• _TASK STATEMENT_:
Repeat the listing in full. Nothing may be added or left out.

• _DATASET SECTION_:

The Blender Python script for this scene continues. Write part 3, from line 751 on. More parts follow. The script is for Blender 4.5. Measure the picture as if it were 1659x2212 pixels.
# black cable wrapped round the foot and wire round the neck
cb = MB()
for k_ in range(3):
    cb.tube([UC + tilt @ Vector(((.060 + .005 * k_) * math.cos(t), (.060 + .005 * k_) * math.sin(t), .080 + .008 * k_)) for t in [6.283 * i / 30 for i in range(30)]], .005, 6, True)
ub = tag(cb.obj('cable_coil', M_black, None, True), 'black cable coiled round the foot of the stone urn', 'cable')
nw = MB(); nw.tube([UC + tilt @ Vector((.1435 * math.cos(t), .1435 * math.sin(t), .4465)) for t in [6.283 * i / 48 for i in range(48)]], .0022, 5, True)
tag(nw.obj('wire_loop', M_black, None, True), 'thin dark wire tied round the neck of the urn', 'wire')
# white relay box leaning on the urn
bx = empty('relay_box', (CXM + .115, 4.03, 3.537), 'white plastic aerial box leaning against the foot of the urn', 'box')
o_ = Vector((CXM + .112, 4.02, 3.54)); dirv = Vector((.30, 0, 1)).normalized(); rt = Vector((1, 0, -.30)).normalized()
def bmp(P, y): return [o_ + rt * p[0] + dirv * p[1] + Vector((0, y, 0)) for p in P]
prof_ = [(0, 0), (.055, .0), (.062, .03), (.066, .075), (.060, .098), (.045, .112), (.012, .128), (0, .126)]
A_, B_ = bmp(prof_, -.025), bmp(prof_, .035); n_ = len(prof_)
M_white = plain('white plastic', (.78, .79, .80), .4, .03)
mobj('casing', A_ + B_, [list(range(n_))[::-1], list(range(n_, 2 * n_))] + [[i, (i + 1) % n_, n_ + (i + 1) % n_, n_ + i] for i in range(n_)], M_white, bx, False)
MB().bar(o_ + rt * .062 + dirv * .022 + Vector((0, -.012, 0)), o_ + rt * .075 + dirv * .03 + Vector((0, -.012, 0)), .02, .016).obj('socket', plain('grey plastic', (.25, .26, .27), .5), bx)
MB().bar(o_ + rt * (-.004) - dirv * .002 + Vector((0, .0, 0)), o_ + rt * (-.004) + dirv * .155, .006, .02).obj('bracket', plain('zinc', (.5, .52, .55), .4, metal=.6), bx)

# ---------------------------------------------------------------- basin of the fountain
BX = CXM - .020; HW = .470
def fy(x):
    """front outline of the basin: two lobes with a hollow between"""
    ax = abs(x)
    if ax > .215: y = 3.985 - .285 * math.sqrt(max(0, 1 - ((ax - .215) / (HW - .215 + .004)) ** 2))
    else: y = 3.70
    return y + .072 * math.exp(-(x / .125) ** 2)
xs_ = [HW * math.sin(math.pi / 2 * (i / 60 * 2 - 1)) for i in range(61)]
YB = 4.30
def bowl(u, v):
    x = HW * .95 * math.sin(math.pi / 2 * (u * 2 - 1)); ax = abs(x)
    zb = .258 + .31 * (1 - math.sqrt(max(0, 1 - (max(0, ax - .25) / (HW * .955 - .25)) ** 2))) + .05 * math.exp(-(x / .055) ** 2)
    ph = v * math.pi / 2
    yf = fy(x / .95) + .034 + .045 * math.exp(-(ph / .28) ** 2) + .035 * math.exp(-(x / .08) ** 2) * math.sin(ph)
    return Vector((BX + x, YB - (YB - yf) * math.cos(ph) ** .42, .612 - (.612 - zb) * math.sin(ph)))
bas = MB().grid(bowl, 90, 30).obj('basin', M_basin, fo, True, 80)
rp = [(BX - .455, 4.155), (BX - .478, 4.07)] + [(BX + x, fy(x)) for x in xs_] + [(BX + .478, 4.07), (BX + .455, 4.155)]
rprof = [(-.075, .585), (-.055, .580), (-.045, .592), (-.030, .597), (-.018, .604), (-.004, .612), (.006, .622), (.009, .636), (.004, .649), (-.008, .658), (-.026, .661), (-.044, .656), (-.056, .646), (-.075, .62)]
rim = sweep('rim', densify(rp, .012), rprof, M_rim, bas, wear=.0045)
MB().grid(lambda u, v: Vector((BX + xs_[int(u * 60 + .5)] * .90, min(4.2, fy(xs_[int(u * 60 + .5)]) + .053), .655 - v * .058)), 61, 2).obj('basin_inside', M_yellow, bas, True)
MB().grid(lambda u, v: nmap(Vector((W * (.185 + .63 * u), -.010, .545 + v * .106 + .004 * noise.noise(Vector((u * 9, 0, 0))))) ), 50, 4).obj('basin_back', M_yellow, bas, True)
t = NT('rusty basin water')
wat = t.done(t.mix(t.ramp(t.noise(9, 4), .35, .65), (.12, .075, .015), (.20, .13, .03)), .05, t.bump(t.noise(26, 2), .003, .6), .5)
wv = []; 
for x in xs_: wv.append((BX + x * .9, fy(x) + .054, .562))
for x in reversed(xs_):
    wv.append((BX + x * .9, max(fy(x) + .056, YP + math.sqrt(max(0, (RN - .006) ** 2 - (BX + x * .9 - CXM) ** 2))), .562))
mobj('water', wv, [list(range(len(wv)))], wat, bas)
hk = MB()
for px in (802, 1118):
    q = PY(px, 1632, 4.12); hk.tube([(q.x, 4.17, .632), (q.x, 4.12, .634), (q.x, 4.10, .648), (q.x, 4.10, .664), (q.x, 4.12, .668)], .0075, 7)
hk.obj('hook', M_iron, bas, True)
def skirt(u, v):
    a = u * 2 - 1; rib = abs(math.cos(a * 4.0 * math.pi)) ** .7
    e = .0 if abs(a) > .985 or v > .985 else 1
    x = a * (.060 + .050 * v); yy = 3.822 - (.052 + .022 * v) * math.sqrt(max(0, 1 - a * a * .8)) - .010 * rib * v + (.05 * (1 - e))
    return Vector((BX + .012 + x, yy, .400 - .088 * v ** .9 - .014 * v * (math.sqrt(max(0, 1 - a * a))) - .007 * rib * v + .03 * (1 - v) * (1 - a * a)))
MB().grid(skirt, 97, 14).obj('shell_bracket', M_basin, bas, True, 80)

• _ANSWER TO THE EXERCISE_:
The Blender Python script for this scene continues. Write part 3, from line 751 on. More parts follow. The script is for Blender 4.5. Measure the picture as if it were 1659x2212 pixels.
# black cable wrapped round the foot and wire round the neck
cb = MB()
for k_ in range(3):
    cb.tube([UC + tilt @ Vector(((.060 + .005 * k_) * math.cos(t), (.060 + .005 * k_) * math.sin(t), .080 + .008 * k_)) for t in [6.283 * i / 30 for i in range(30)]], .005, 6, True)
ub = tag(cb.obj('cable_coil', M_black, None, True), 'black cable coiled round the foot of the stone urn', 'cable')
nw = MB(); nw.tube([UC + tilt @ Vector((.1435 * math.cos(t), .1435 * math.sin(t), .4465)) for t in [6.283 * i / 48 for i in range(48)]], .0022, 5, True)
tag(nw.obj('wire_loop', M_black, None, True), 'thin dark wire tied round the neck of the urn', 'wire')
# white relay box leaning on the urn
bx = empty('relay_box', (CXM + .115, 4.03, 3.537), 'white plastic aerial box leaning against the foot of the urn', 'box')
o_ = Vector((CXM + .112, 4.02, 3.54)); dirv = Vector((.30, 0, 1)).normalized(); rt = Vector((1, 0, -.30)).normalized()
def bmp(P, y): return [o_ + rt * p[0] + dirv * p[1] + Vector((0, y, 0)) for p in P]
prof_ = [(0, 0), (.055, .0), (.062, .03), (.066, .075), (.060, .098), (.045, .112), (.012, .128), (0, .126)]
A_, B_ = bmp(prof_, -.025), bmp(prof_, .035); n_ = len(prof_)
M_white = plain('white plastic', (.78, .79, .80), .4, .03)
mobj('casing', A_ + B_, [list(range(n_))[::-1], list(range(n_, 2 * n_))] + [[i, (i + 1) % n_, n_ + (i + 1) % n_, n_ + i] for i in range(n_)], M_white, bx, False)
MB().bar(o_ + rt * .062 + dirv * .022 + Vector((0, -.012, 0)), o_ + rt * .075 + dirv * .03 + Vector((0, -.012, 0)), .02, .016).obj('socket', plain('grey plastic', (.25, .26, .27), .5), bx)
MB().bar(o_ + rt * (-.004) - dirv * .002 + Vector((0, .0, 0)), o_ + rt * (-.004) + dirv * .155, .006, .02).obj('bracket', plain('zinc', (.5, .52, .55), .4, metal=.6), bx)

# ---------------------------------------------------------------- basin of the fountain
BX = CXM - .020; HW = .470
def fy(x):
    """front outline of the basin: two lobes with a hollow between"""
    ax = abs(x)
    if ax > .215: y = 3.985 - .285 * math.sqrt(max(0, 1 - ((ax - .215) / (HW - .215 + .004)) ** 2))
    else: y = 3.70
    return y + .072 * math.exp(-(x / .125) ** 2)
xs_ = [HW * math.sin(math.pi / 2 * (i / 60 * 2 - 1)) for i in range(61)]
YB = 4.30
def bowl(u, v):
    x = HW * .95 * math.sin(math.pi / 2 * (u * 2 - 1)); ax = abs(x)
    zb = .258 + .31 * (1 - math.sqrt(max(0, 1 - (max(0, ax - .25) / (HW * .955 - .25)) ** 2))) + .05 * math.exp(-(x / .055) ** 2)
    ph = v * math.pi / 2
    yf = fy(x / .95) + .034 + .045 * math.exp(-(ph / .28) ** 2) + .035 * math.exp(-(x / .08) ** 2) * math.sin(ph)
    return Vector((BX + x, YB - (YB - yf) * math.cos(ph) ** .42, .612 - (.612 - zb) * math.sin(ph)))
bas = MB().grid(bowl, 90, 30).obj('basin', M_basin, fo, True, 80)
rp = [(BX - .455, 4.155), (BX - .478, 4.07)] + [(BX + x, fy(x)) for x in xs_] + [(BX + .478, 4.07), (BX + .455, 4.155)]
rprof = [(-.075, .585), (-.055, .580), (-.045, .592), (-.030, .597), (-.018, .604), (-.004, .612), (.006, .622), (.009, .636), (.004, .649), (-.008, .658), (-.026, .661), (-.044, .656), (-.056, .646), (-.075, .62)]
rim = sweep('rim', densify(rp, .012), rprof, M_rim, bas, wear=.0045)
MB().grid(lambda u, v: Vector((BX + xs_[int(u * 60 + .5)] * .90, min(4.2, fy(xs_[int(u * 60 + .5)]) + .053), .655 - v * .058)), 61, 2).obj('basin_inside', M_yellow, bas, True)
MB().grid(lambda u, v: nmap(Vector((W * (.185 + .63 * u), -.010, .545 + v * .106 + .004 * noise.noise(Vector((u * 9, 0, 0))))) ), 50, 4).obj('basin_back', M_yellow, bas, True)
t = NT('rusty basin water')
wat = t.done(t.mix(t.ramp(t.noise(9, 4), .35, .65), (.12, .075, .015), (.20, .13, .03)), .05, t.bump(t.noise(26, 2), .003, .6), .5)
wv = []; 
for x in xs_: wv.append((BX + x * .9, fy(x) + .054, .562))
for x in reversed(xs_):
    wv.append((BX + x * .9, max(fy(x) + .056, YP + math.sqrt(max(0, (RN - .006) ** 2 - (BX + x * .9 - CXM) ** 2))), .562))
mobj('water', wv, [list(range(len(wv)))], wat, bas)
hk = MB()
for px in (802, 1118):
    q = PY(px, 1632, 4.12); hk.tube([(q.x, 4.17, .632), (q.x, 4.12, .634), (q.x, 4.10, .648), (q.x, 4.10, .664), (q.x, 4.12, .668)], .0075, 7)
hk.obj('hook', M_iron, bas, True)
def skirt(u, v):
    a = u * 2 - 1; rib = abs(math.cos(a * 4.0 * math.pi)) ** .7
    e = .0 if abs(a) > .985 or v > .985 else 1
    x = a * (.060 + .050 * v); yy = 3.822 - (.052 + .022 * v) * math.sqrt(max(0, 1 - a * a * .8)) - .010 * rib * v + (.05 * (1 - e))
    return Vector((BX + .012 + x, yy, .400 - .088 * v ** .9 - .014 * v * (math.sqrt(max(0, 1 - a * a))) - .007 * rib * v + .03 * (1 - v) * (1 - a * a)))
MB().grid(skirt, 97, 14).obj('shell_bracket', M_basin, bas, True, 80)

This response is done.